Cognitive Bias in Mediation: The Endowment Effect

The Endowment EffectPeople tend to process information through some of the same filters over and over again. We call these filters “cognitive biases.” They are hardwired into our brains.

One of these biases is called the “endowment effect”: once people have something, it becomes magically endowed with a sense of “mine-ness.” People often want more to part with it than they would have been willing to pay to acquire it. The endowment effect can make negotiations over what seem to be economic issues surprisingly filled with non-rational elements.

Consider a neighbor dispute over real property boundaries, for example.  These battles sometimes turn on the placement of a 6- or 12-inch strip between two parcels.  The parcel has become “mine” to both sides. When pressed, each party may be willing to pay less to buy out the other’s claim than it wants to receive if it sells its interest.  The same stalemate happens in partnership disputes too, when one or both partners have endowed the partnership with “mine-ness.”

The endowment effect often rears its head when people are getting divorced.  The divorce process itself requires people to sort their personal property into piles labeled “mine,” “yours” and “ours that we have to split.”  Even though the parties may call it sentimental attachment to particular objects, when something falls into both parties’ “mine” piles, the discussion stops being about the value of the object and becomes more of a tug of war.  Unfortunately, some people place all the property in a home into their own “mine” pile.  As a comedian once said, “I get divorced every few years so I get to give give all my stuff away.”

The endowment effect becomes particularly difficult with expectations.  For instance, people might reasonably expect that they will receive an inheritance from their own parents.  It is the ultimate in “mine”: a person who gave one life is passing on the fruits of a lifetime of toil. However, others lay claim to the same interest.  The government wants its taxes paid.  Siblings think they deserve more.  Spouses who have lived for years in anticipation that one day they will receive a little extra cash to spend think they are entitled to a piece, too.  The legal system, which at its best clarifies social rules that supersede individual expectations, is often frustratingly vague.
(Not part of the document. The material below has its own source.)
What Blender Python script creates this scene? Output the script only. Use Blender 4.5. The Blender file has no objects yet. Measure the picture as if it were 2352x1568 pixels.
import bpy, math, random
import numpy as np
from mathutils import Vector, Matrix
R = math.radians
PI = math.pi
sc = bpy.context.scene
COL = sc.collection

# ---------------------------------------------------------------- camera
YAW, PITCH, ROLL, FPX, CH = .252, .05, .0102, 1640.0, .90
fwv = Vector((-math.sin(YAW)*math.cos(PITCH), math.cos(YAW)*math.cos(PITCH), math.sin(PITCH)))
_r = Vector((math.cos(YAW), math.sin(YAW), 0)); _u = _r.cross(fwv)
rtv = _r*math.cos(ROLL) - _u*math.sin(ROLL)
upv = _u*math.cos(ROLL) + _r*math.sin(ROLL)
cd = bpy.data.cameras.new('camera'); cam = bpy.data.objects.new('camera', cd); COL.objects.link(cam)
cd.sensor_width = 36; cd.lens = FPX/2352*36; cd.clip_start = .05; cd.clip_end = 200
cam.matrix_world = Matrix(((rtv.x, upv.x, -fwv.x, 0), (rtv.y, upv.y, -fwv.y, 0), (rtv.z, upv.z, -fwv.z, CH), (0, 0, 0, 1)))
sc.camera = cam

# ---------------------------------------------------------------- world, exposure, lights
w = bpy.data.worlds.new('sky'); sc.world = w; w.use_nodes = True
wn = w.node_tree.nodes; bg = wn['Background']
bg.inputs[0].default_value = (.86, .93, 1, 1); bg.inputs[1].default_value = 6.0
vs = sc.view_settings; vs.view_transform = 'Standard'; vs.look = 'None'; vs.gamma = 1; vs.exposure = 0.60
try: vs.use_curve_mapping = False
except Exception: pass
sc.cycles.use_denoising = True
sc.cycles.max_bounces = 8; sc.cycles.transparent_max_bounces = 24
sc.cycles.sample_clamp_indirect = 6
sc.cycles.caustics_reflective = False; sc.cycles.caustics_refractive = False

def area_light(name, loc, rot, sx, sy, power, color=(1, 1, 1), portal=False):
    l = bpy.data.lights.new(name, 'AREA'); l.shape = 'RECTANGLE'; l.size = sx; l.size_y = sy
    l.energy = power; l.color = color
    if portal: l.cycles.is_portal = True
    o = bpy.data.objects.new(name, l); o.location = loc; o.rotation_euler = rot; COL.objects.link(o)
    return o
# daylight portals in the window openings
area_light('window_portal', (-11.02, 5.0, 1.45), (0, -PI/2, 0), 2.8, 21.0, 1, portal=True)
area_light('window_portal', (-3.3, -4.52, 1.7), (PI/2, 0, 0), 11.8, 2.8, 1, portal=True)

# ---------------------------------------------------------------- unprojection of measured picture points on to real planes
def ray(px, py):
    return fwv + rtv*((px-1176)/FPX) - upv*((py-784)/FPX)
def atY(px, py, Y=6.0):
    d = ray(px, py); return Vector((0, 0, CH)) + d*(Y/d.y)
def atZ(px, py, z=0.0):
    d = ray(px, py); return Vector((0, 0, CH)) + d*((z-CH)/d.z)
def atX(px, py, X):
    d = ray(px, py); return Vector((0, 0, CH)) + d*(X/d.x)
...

The answer for the mediator or creative negotiator is to try to bypass “mine-ness.”  Skip a generation and use the funds to pay for children’s education.  Swap something from the “yours” pile for something from the “mine” pile, so both sides will feel that the other has not been unjustifiably enriched (an actual common law legal concept!). If necessary, delve into what it means to parties for something to be “mine” or “yours” – are they objecting to something being taken, or do they feel an entitlement that is wrapped up in other emotions? If none of that works, you may have to take on the brute force challenge of forcing people to accept the unsatisfying reality that, whether by their agreement or law, some of their “mine” pile will be taken from them.  If they decide to agree, then they may at least get to pick and choose from their pile.